Communist content, modern appeal

This Friday, March 12 at 7 p.m., the Cultural Films Committee (CFC) will be hosting an Eastern European film event at the Harris Cinema. They will be showing three Eastern European films—“Rabbit a la Berlin,” “Lotman’s World” and “Morphia” from Germany/Poland, Estonia and Russia, respectively. All of the films were released in the last two years. “We were trying to think of films for this semester that would be very contemporary,” said Teri Geller, English, member of the Cultural Films Committee.
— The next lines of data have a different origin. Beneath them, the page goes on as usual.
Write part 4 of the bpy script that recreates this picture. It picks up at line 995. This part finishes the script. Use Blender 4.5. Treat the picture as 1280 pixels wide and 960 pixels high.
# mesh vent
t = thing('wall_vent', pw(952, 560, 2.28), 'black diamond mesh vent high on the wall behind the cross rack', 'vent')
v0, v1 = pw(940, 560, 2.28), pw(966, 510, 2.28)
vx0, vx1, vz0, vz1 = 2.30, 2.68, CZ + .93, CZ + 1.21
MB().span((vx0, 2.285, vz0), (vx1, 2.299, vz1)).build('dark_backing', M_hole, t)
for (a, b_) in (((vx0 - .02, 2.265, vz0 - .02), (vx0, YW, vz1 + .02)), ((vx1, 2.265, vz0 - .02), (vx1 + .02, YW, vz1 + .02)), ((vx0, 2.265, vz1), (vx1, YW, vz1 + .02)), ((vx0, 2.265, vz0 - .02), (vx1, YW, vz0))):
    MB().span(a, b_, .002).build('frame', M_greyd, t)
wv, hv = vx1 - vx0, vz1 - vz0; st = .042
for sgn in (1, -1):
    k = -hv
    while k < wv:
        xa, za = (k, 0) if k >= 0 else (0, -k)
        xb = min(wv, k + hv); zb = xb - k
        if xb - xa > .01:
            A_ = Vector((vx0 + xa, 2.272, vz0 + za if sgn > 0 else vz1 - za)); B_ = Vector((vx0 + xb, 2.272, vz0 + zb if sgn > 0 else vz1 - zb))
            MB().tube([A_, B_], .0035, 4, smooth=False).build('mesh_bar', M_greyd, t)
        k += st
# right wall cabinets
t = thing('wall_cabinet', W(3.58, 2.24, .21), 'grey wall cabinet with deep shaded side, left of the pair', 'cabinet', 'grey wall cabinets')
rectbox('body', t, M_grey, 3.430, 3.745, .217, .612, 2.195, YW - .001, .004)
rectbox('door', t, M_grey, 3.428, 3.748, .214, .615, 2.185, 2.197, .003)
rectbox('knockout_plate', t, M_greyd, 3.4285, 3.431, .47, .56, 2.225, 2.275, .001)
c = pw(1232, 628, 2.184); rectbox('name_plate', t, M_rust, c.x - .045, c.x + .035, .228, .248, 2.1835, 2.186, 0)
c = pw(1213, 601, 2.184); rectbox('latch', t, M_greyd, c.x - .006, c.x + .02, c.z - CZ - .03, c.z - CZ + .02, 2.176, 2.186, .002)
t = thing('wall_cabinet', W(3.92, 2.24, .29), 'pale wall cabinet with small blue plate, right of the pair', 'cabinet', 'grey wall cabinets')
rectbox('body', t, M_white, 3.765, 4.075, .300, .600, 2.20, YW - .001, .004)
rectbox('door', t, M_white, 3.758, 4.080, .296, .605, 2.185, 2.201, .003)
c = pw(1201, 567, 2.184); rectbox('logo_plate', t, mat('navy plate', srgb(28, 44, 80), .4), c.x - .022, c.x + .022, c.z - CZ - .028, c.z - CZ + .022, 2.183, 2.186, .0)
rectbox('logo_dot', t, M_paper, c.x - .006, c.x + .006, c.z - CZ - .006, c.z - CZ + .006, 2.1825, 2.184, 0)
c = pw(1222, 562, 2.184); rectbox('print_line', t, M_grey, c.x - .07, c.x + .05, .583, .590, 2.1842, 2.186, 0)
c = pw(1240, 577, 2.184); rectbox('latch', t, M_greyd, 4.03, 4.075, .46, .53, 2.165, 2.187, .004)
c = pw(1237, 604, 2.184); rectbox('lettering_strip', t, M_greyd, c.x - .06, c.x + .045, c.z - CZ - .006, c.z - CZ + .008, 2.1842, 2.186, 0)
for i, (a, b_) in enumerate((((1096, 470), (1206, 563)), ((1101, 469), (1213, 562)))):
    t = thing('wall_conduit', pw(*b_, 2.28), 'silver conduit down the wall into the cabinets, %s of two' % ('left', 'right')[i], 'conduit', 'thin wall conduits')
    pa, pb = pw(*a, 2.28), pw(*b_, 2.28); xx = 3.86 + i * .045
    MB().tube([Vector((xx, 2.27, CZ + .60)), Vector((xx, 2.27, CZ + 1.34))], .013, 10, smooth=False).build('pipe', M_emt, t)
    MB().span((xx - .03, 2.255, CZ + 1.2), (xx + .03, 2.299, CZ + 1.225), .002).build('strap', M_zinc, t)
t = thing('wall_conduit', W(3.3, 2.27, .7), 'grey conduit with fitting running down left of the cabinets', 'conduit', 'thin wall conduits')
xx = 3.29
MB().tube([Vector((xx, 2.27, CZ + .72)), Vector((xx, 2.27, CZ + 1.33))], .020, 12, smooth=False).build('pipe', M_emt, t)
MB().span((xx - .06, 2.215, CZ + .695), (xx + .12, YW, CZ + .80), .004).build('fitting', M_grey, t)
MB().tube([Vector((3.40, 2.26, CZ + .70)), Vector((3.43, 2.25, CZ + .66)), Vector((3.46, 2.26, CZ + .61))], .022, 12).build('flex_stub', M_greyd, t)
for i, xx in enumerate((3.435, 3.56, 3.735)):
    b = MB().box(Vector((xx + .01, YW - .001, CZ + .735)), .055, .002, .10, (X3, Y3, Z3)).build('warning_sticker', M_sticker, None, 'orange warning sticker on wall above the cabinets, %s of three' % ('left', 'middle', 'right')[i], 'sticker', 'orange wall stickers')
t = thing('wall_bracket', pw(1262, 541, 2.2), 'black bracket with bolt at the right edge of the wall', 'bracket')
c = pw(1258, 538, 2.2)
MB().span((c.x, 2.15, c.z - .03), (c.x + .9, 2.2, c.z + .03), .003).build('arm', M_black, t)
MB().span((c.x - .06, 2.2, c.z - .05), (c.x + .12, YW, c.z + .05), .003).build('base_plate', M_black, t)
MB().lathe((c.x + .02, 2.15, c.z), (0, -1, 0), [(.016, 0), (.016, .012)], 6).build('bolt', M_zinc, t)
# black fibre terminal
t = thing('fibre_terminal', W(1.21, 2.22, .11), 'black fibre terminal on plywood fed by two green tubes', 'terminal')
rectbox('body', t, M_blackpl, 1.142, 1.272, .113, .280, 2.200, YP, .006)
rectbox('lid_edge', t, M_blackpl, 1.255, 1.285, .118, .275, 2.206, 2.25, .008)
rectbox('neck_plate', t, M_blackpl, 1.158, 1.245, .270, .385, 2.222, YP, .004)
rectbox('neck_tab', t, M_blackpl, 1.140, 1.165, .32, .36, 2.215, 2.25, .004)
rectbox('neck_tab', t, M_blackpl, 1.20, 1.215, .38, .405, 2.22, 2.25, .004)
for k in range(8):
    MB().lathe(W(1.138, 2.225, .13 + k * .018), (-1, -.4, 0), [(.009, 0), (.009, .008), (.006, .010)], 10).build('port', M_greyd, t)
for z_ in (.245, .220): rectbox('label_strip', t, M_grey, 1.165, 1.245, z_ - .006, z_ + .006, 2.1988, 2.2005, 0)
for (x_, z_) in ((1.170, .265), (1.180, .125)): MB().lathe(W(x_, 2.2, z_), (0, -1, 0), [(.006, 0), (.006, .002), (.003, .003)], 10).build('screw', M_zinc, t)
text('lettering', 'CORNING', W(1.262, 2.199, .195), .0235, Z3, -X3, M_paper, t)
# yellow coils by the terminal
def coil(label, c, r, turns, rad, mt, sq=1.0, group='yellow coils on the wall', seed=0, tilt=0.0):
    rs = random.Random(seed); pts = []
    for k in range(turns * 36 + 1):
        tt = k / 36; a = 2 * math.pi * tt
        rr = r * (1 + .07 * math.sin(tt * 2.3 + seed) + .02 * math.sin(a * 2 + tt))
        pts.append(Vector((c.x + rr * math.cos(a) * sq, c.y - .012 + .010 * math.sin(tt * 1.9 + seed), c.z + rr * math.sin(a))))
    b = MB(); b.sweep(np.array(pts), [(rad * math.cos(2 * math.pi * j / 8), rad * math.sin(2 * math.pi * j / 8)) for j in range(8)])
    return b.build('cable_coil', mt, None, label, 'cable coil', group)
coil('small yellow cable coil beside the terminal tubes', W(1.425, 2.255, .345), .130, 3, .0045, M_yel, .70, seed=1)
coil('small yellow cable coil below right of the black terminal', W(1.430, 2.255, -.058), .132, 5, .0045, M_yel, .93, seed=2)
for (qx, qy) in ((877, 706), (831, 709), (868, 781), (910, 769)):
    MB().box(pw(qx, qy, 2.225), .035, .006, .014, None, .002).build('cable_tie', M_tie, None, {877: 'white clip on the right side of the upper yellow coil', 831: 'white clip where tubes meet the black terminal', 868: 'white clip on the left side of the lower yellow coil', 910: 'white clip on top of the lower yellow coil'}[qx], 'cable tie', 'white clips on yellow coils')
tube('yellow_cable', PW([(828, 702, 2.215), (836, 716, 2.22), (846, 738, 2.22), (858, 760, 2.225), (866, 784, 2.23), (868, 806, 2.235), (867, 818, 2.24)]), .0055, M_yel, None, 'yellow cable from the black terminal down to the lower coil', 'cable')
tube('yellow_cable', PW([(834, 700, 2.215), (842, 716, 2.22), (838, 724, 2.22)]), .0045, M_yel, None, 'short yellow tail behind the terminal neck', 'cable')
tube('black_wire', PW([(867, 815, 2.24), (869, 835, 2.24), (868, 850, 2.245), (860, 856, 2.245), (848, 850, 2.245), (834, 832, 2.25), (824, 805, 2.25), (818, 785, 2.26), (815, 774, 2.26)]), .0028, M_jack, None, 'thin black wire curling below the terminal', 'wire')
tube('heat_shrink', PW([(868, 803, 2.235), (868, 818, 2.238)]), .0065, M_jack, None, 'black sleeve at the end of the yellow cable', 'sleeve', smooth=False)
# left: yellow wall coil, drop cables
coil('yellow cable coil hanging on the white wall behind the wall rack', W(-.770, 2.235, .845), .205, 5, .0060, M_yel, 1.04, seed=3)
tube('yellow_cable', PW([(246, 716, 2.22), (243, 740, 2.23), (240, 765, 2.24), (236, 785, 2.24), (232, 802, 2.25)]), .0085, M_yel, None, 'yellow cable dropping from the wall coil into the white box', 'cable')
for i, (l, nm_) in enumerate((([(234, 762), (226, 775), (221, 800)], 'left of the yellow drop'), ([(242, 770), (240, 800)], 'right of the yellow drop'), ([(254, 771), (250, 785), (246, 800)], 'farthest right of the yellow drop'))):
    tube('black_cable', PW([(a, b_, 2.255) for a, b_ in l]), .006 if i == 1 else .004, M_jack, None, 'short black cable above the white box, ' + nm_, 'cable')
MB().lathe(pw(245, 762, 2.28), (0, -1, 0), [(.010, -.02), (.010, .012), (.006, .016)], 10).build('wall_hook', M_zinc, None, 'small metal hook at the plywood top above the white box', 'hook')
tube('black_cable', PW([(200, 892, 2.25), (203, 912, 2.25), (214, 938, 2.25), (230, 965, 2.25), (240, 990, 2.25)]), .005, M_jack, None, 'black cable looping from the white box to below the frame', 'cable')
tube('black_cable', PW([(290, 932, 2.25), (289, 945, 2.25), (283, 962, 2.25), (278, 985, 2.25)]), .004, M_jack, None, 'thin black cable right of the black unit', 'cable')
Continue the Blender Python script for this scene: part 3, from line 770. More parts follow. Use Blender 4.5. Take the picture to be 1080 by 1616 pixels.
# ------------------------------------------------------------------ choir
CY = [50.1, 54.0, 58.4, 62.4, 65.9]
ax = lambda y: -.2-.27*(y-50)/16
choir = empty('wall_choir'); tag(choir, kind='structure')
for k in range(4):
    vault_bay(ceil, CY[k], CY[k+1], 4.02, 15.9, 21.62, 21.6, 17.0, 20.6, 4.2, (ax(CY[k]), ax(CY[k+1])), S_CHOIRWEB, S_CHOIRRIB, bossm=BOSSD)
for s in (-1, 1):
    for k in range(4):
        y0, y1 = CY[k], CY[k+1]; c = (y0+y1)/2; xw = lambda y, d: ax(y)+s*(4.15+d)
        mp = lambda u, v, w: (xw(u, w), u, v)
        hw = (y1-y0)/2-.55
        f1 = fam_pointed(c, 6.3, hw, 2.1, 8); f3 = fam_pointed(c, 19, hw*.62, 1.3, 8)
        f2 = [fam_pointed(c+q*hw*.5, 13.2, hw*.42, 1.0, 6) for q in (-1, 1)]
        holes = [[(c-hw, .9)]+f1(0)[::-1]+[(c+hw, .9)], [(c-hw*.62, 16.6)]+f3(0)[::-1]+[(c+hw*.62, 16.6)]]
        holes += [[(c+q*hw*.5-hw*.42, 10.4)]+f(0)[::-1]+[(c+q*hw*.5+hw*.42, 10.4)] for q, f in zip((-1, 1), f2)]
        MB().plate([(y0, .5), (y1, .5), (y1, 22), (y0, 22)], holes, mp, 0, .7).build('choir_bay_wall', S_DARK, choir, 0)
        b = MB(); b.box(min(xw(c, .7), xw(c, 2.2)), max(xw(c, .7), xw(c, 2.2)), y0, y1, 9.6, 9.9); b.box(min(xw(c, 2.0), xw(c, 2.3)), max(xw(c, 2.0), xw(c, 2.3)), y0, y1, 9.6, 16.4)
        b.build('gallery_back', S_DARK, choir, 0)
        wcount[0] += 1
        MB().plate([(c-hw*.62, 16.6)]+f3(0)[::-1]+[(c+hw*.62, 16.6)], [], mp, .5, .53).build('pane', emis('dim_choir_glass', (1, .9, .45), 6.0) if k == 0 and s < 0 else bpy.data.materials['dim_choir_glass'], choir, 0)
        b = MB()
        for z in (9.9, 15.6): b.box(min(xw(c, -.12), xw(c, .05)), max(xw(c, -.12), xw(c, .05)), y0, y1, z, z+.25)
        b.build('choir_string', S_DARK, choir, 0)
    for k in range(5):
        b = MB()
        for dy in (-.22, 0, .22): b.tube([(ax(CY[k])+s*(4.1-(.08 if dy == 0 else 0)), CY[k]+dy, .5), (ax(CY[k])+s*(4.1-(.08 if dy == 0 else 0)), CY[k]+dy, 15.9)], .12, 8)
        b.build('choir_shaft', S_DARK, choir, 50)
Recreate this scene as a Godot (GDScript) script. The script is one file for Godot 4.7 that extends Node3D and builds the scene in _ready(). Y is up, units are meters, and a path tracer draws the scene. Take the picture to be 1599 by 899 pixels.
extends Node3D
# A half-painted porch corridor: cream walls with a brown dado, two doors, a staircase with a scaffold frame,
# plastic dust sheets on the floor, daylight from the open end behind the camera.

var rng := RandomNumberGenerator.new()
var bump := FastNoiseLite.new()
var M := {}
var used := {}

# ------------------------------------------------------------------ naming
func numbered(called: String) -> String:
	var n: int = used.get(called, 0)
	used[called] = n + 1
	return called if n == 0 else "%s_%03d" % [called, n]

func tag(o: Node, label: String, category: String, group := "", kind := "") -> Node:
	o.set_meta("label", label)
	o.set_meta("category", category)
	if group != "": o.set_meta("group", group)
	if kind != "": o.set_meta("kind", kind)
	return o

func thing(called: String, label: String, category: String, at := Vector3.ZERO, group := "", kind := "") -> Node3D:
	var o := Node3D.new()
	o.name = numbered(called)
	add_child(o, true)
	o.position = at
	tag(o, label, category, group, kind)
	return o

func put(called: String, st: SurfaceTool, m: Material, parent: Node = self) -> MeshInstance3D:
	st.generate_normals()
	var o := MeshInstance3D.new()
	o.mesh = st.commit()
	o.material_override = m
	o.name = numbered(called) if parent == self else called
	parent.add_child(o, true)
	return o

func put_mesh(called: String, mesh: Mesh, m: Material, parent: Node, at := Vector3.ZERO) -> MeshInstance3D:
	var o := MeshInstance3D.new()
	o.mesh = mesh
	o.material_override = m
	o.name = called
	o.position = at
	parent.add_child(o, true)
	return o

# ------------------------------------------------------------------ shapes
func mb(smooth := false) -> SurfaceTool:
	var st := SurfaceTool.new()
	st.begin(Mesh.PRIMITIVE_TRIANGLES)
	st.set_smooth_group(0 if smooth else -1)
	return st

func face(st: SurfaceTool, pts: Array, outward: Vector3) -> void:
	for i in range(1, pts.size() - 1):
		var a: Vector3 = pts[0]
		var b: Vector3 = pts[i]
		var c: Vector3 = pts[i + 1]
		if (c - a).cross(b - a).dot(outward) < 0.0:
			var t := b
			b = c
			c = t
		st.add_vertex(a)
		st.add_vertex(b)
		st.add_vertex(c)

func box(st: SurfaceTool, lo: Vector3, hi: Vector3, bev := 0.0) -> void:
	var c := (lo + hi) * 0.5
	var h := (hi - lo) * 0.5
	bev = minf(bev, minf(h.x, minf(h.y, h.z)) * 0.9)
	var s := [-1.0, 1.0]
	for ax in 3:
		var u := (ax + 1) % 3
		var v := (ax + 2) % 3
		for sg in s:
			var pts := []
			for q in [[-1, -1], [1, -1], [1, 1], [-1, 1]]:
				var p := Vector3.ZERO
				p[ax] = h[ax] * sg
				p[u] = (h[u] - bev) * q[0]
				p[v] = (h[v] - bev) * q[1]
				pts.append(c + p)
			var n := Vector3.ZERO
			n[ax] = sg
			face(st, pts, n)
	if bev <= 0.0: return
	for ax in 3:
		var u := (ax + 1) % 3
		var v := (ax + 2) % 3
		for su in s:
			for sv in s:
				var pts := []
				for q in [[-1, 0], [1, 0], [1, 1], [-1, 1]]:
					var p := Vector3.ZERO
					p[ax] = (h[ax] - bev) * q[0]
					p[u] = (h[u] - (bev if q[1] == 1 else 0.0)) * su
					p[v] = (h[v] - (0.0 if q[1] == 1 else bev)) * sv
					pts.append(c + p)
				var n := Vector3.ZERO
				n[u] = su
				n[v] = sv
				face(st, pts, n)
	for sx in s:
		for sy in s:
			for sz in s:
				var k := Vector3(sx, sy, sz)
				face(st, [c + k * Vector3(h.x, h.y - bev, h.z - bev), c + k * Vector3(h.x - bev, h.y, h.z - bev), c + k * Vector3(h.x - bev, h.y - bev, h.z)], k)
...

Todd Armstrong, Russian, originally suggested that “Rabbit a la Berlin” be shown. A Polish movie filmed in Germany. “Rabbit a la Berlin” was recently nominated for an Oscar in the Documentary Short category. The plot follows a colony of rabbits living in the “death zone” of the Berlin Wall—the area of land between two walls, which is full of grass to feed on. “These rabbits have this safe zone, without any predators,” Armstrong said.

The film offers an interesting view of the effect of the Berlin Wall coming down. “It becomes a really compelling metaphor for life under communism, I think, sure it’s safe physically and you’re able to live your lives in some sort of happy warren, but at the same time, there are some certain problems with that,” Armstrong said. “You also couldn’t read what you wanted to read, you couldn’t say what you wanted to say, but nonetheless there was a sort of peaceful, happy existence. The wall comes down, you’re able to say what you want to say…[but] it becomes a less safe physical environment.”

The second movie, “Lotman’s World,” is about Russian cultural critic Yuri Lotman. This film has a few surprising connections to Grinnell. Leonid Ivanov, a Moscow native and campus webmaster, knew Lotman through his father—who is featured in the movie. Ivanov’s father was in the same intellectual school—structuralist—as Lotman and the two were friends. Even so, Ivanov was young when he met Lotman. He remembers that one night Lotman came to his house for dinner wearing outrageous clothes. “He had an amazing Valour suit, that were very in at the time, and you couldn’t get them anywhere…That’s all I remember from that night…I don’t remember what they talked about.”

“The one warning would be that ‘Morphia’ is going to be pretty graphic,” Geller said of the festival’s third film. “Morphia” is based on several of Russian writer Mikhail Bulgakov’s short stories of the 1920s.

“[The movie is set during] the most turbulent time of the 20th century in Russia, right after the October Revolution when the Tsar was dethroned,” said Anatoly Vishevsky, Russian, who is currently teaching a course on the History of Russian Cinema. “[The plot] is quite dark, and it follows the person’s descent into illness and insanity.”

Although many of the films deal with the social and historical implications of communism in nations which are no longer communist, their content and style are still distinctly current—an explicit choice on the part of the committee. “The topics these films deal with—the world around the Berlin Wall, semiotics and cultural critique, and a challenging but deeply beautiful narrative from Russia—are not what you see every day at the movies,” said Courtney Sheehan ’11, a student on the committee. Overall, the committee expressed the importance of actively engaging with modern foreign film both for purposes of entertainment and edification. “The more you see, the more you learn about cultural, political and social things around you,” Vishevsky said.